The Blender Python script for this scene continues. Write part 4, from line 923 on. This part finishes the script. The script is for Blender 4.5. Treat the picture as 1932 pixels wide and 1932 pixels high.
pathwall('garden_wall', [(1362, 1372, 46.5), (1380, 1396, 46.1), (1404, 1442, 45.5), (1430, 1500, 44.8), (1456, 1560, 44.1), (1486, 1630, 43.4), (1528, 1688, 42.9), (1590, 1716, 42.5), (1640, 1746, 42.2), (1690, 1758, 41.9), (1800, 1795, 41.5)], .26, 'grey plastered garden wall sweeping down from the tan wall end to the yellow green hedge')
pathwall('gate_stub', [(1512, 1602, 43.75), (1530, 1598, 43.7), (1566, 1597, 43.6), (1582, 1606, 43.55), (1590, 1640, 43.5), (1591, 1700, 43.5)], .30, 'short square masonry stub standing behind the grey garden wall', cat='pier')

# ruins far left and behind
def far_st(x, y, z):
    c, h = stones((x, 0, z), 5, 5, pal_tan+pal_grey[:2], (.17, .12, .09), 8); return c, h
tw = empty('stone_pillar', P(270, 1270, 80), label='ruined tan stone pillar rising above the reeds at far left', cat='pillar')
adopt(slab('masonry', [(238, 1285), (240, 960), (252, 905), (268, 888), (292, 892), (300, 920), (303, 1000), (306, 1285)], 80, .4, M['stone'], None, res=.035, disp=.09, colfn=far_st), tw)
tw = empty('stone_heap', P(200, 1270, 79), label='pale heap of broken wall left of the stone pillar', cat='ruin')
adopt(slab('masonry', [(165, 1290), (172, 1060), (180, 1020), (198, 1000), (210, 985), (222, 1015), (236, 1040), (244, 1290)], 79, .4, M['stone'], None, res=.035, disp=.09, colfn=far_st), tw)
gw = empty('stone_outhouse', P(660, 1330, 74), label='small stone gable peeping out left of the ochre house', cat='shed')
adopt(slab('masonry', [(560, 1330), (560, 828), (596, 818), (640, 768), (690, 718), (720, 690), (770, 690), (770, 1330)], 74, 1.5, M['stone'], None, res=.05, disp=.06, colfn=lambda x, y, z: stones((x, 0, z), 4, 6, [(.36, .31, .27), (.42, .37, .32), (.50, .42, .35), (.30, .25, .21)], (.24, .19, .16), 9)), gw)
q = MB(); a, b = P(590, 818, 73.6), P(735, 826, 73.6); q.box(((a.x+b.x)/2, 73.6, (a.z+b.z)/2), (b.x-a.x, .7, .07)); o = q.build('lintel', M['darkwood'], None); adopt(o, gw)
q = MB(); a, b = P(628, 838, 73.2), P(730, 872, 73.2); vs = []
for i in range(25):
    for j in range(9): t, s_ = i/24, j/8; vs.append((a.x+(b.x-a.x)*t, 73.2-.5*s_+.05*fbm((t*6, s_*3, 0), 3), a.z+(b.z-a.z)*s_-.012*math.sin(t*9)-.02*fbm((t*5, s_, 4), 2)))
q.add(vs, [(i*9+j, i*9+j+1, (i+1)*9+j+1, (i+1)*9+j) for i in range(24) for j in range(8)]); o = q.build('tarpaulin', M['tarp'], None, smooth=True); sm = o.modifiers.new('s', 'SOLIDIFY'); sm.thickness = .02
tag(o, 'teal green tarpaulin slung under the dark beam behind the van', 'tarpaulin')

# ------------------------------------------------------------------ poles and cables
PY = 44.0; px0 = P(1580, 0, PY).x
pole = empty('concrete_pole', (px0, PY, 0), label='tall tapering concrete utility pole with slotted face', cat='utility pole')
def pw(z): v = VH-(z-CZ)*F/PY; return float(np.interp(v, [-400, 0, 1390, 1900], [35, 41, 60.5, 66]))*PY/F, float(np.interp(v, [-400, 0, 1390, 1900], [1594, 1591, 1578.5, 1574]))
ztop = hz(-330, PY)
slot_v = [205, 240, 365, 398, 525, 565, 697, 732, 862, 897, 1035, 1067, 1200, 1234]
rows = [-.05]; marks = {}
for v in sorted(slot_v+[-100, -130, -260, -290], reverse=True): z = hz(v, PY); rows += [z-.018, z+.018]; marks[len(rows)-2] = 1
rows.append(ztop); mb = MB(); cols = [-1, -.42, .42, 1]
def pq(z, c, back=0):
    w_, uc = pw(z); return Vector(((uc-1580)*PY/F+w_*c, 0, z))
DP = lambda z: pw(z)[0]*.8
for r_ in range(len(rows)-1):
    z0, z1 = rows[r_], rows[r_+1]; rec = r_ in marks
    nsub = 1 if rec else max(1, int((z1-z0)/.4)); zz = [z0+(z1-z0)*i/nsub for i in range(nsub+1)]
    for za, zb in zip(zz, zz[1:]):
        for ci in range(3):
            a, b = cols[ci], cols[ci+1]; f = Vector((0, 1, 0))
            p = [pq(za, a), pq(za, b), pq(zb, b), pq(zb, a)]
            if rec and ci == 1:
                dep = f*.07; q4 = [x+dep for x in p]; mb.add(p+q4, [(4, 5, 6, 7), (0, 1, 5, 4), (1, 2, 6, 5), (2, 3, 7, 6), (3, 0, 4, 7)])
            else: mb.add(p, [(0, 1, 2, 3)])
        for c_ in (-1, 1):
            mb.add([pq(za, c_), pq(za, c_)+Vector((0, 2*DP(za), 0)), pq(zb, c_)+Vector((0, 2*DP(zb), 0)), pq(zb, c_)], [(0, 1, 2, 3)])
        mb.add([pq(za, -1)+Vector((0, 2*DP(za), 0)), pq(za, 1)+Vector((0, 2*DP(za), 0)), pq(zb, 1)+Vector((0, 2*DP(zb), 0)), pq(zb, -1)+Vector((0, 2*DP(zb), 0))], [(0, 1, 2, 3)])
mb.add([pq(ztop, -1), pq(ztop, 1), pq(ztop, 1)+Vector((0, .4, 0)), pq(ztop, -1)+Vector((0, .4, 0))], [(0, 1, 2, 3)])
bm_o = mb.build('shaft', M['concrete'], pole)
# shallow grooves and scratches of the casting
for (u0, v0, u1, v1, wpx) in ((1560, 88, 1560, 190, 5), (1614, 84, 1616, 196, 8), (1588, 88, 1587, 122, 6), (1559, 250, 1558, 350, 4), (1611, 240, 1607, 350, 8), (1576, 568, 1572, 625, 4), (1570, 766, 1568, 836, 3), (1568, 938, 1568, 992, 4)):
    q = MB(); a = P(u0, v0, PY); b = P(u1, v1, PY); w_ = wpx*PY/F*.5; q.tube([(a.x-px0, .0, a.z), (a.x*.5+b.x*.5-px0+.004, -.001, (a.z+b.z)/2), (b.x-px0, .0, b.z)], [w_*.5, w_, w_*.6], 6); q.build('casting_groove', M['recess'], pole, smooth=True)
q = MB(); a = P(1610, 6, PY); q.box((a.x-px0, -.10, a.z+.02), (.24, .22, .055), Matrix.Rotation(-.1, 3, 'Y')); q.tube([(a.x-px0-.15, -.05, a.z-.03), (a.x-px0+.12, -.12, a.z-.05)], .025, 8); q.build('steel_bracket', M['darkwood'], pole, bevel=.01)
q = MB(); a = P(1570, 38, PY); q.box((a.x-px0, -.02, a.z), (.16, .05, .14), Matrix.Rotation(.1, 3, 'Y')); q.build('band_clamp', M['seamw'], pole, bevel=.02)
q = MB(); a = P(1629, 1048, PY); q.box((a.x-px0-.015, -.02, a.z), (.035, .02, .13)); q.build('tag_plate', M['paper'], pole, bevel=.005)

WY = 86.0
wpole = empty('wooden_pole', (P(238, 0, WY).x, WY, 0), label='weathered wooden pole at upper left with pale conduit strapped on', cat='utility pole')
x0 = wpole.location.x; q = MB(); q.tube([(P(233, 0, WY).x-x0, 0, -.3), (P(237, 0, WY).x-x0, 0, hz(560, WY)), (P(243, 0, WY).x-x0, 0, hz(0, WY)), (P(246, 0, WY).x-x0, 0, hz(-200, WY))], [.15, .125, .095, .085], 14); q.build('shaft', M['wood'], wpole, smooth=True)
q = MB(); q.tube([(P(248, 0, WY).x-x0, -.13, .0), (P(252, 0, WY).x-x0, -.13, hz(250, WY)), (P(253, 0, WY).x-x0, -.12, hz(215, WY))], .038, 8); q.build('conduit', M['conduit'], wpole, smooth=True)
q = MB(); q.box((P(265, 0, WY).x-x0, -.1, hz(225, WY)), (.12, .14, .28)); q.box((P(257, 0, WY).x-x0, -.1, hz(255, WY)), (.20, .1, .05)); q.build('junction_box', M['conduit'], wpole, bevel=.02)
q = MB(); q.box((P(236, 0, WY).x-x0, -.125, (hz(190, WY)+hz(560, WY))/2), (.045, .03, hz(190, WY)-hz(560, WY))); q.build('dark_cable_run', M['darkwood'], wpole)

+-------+

WHAT IS NEEDED:
Output exactly the leading lines of the data, up to and including the line marked by "garden wall', cat='pier')".

SOLUTION TO THE PROBLEM:
The Blender Python script for this scene continues. Write part 4, from line 923 on. This part finishes the script. The script is for Blender 4.5. Treat the picture as 1932 pixels wide and 1932 pixels high.
pathwall('garden_wall', [(1362, 1372, 46.5), (1380, 1396, 46.1), (1404, 1442, 45.5), (1430, 1500, 44.8), (1456, 1560, 44.1), (1486, 1630, 43.4), (1528, 1688, 42.9), (1590, 1716, 42.5), (1640, 1746, 42.2), (1690, 1758, 41.9), (1800, 1795, 41.5)], .26, 'grey plastered garden wall sweeping down from the tan wall end to the yellow green hedge')
pathwall('gate_stub', [(1512, 1602, 43.75), (1530, 1598, 43.7), (1566, 1597, 43.6), (1582, 1606, 43.55), (1590, 1640, 43.5), (1591, 1700, 43.5)], .30, 'short square masonry stub standing behind the grey garden wall', cat='pier')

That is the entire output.